If calmer heads don't prevail and the global community takes a turn for the worse, history books will likely point to Shock & Awe as the beginning of WW3. You don't have to agree with this assessment; you simply have to respect it.

While speaking recently at a symposium, I posed the question of whether the transfer of wealth has evolved into the transfer of risk from one generation to the next. That seems to be the modus operandi of current policy and a clear-cut path to lowering the standard of living for our children.

I suppose anything is possible, including Debt Bubble: Two Point Oh. That's what the credit markets are telling us and while I would assign a marginal probability to this outcome, I learned long ago never to let an opinion get in the way of making money.

There is a twist, however, and while it's difficult to define, it must be factored forward assumptions. It's not something we'll read on a balance sheet or find in a 10-Q. It's amorphous, ever-present, cumulative and making it's way around the world.

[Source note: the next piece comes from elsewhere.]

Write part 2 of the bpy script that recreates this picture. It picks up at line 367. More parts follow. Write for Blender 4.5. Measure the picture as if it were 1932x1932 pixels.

The risk to the transference of obligations aren't the motivations of our policymakers but frustrated holders of dollar denominated asset classes and, more to the point, the tipping point when they'll finally cry "Uncle Sam." They've taken it on the chin since 2002-the greenback is down 35%-and if they could extricate themselves from this tangled 3-D web (debt, dollar, derivatives), they likely would have already done so.

Until such a time arrives, we must remain conscious of two-sided risk in the marketplace, which is precisely why I'm operating in a stair-step manner. Yes, we could continue to create credit and print currency but for every action there is an equal and opposite reaction. The bar tab is building and the question now becomes who will settle up.

"Risk management over reward chasing," "debt reduction" and "financial staying power" remain central tenets of any sustainable investment philosophy.

This too shall pass and that remains the single greatest silver lining. For when this confluence of confusion finally clears, there won't just be opportunities of a lifetime; there will be a pathway that defines generations to come.